Redefining market culture
Reviewed by Sumit Ahlawat

Bazaars, Conversation, and Freedom: For a Market Culture Beyond Greed and Fear
By Rajni Bakshi.
Penguin Books.
Pages 447. Rs 450.

FOR a lay reader, markets exist in two extreme models. The first is the capitalist system, where markets function on their own and any state regulation or intervention is unwarranted. Here, market forces becomes so powerful in themselves that they dictate the course of society, policies of nation states, and even supra national organisations like the UN and the IMF. The second is the Soviet-type socialist system, where state itself acquires the role of biggest and only capitalist, monopolises all power and has decision-making in its own hands and tries to do away with any kind of free market system. It is believed that any amount of freedom to markets will inevitably lead to tyranny of market, exploitation of labour and complete hegemony of capital.

Till recently, these two systems were understood as mutually irreconcilable, an understanding duly expressed in Hobsbawn’s classic study Age of Extremes. Both of these 20th-century utopias have fallen apart. While the fall of the Communist block was dramatic, the triumphant free market fundamentalism is dying a slow, quiet death.

Rajni Bakshi’s book presents not only a fundamental critique of both these models but also discusses how these models originated, developed, altered in time and space and the challenges that they faced. It tries to explore the historical roots of present-day "market culture"—how it evolved and came to dominate the whole world. However, this historical study of market culture is essentially its critique, rather a very strong critique from diverse standpoints—a sociological, moral, ethical and ecological critique of "free market" ethos.

The real strength of the book lies in the fact that it has shown that this model of market based on endless and mindless production is also not sustainable and efficient in the long run, as it’s on the way to exhaust the same society and nature on which it thrives. For instance, the cutting down of a rain forest might generate new capital, increase the Gross National Product (GNP) and turn enormous profits, but in the long run it destroys the very ground on which it stands. Speculation in stock markets might give profits but neither it creates new jobs nor it increases our well-being, rather it creates an atmosphere of greed, fear and insecurity. To foster a new market model, free of greed and fear, which increases not only our wealth but also our well-being, and to foster an economic progress that is also sustainable in the long run is the central concern of the book.

The book begins with a comparison of ancient bazaars—spaces for open conversations, places for fostering new civilisational ethos—with modern impersonal markets, devoid of any social or moral concern. In discusses how bazaars were replaced by markets. It gives a brief history of "self-interest" and "homo economicus", of how a single dimension of human nature (of utility maximasing economic man) and market culture (solely guided by profit motive) came to dominate our whole worldview. The book is a survey of mixed economies that dominated the world from great depression until the late 70s, and how they were replaced by a new market orthodoxy in the 80s. Ronald Reagan and Margarat Thatcher became champions of this orthodoxy whose new mantra was LPG (liberalisation, privatisation and globalisation), which stood in stark contrast to the model of welfare state built in the early 20th century.

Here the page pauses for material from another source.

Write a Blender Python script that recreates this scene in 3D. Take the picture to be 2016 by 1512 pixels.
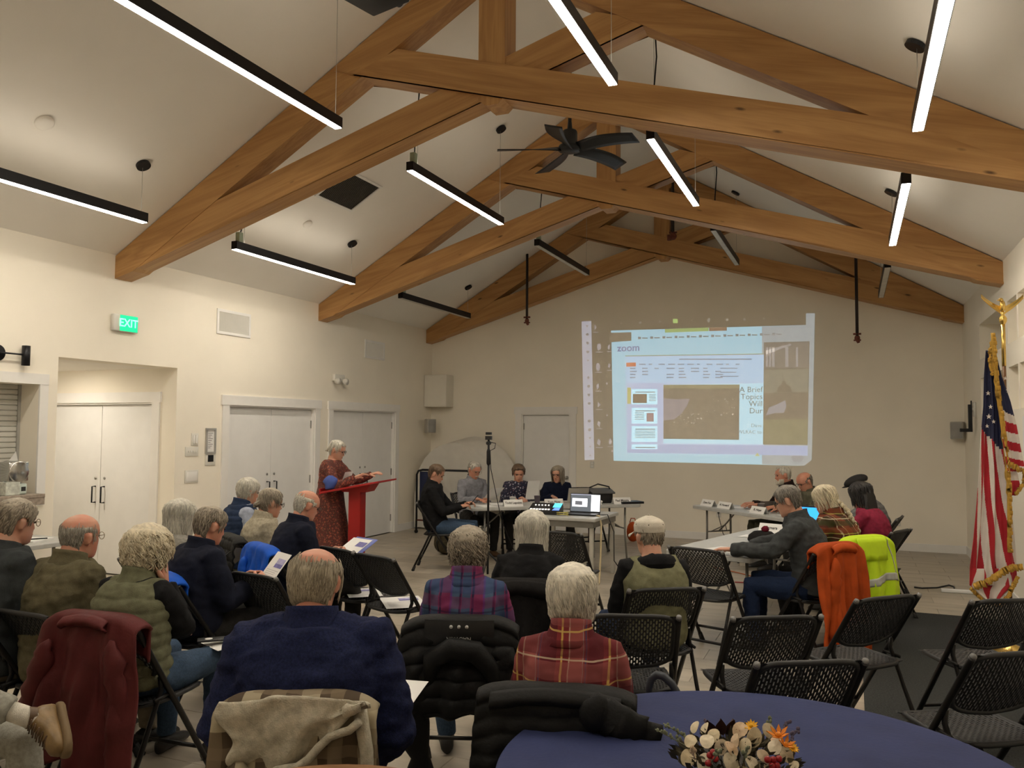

The author also gives a brief history of money and moneymaking and questions the conventional wisdom of money, progress, welfare, freedom and open market, and challenges stereotype models. Besides, she documents the counter movements that are trying to heal the rupture between economy and society, polity, morality, spirituality and ecology—an endeavour to make the markets work for society rather than the other way round.

The book tries to find the middle ground between two polar extreme models of market. It is a chronicle of various approaches and models that seek to recover the virtues of bazaars from the tyranny of a market model that emerged centuries before in Western Europe, and then spread to all corners of world through the agency of imperialism. While describing democratic values and place of commerce in civilisation, the author discusses the forgotten ideals of "liberty, equality and fraternity", and suggests how these can be truly materialised within the framework of an open, free, progressive society.

The book is an invitation to the open debate of how to challenge the complete hegemony of capital in an increasingly globalised world. This interesting work can be useful to the students of economics and those who are interested in knowing the nitty-gritty of market culture.